As good neighbours do, the other residents in the street call the police, while inside the woman’s home, her partner, who we’ll call Frank*, has his hands around her throat.

“What you’re doing is wrong,” she tells him after he lets go and pushes her out the door.

“Women get killed (like) this.”

Frank’s reply is chilling: “Maybe I should kill you too.”

But despite her cries for help and the quick thinking of her neighbours, no help would come. At least not for another 45 minutes.

“I was waiting across the road … because I felt unsafe to go to the house, but I had to put myself in a position where I could still see my son was safe,” she says.

“I was calling my dad (interstate) and saying ‘Look they’re still not here’, and he was putting pressure on them and they finally came and I told them everything that had happened.”

The woman, who we’ll call Sarah*, didn’t want to press charges this time, and while she did take out a domestic violence order prohibiting Frank from harming her, it would take months for it to be upgraded to stop him contacting her.

In the meantime, while “getting the run around” from overstretched domestic violence shelters and legal services, Sarah took a holiday to visit family down south and “avoid the violence”.

“Within a week of me being there he was just calling non-stop and accused me of having an affair, he was threatening my father that he was going to come to (where we were), and this happened within the course of a Saturday night, and he just wouldn’t stop,” she says.

“(Local) police came out within 10 minutes and they took it really seriously.”

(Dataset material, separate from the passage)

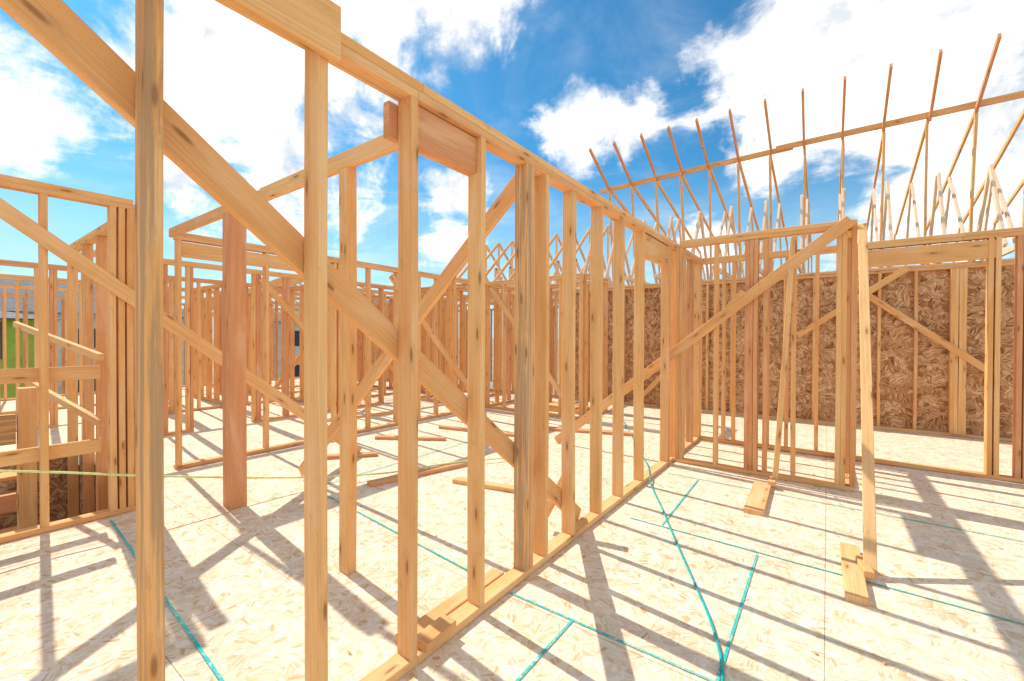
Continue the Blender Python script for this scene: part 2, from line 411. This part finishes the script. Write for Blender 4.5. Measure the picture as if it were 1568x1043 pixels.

FIVE HOURS FOR POLICE TO RESPOND

Back in Darwin, Frank’s harassment would continue, along with veiled threats, which Sarah took seriously given his known criminal associations from previous jail stints, until one day the pressure got too much and she again called police “in fear for my life”.

This time it would take officers five hours to respond, during which time, thankfully, he didn’t make good on his threats.

“This guy’s got access to weapons, I’m really scared of my life, he’s also using heavy amounts of crystal meth, he’s put his hands around my neck before and I get told that they take it seriously,” she says.

“But you know, every cop that I’ve dealt with, they roll their eyes, or they take forever to come.”

By November, Frank hadn’t been living at the house for a couple of months, but Sarah wanted to “try and give (him) the benefit of the doubt” and let him come home: “Within 24 hours I went to call for help,” she says.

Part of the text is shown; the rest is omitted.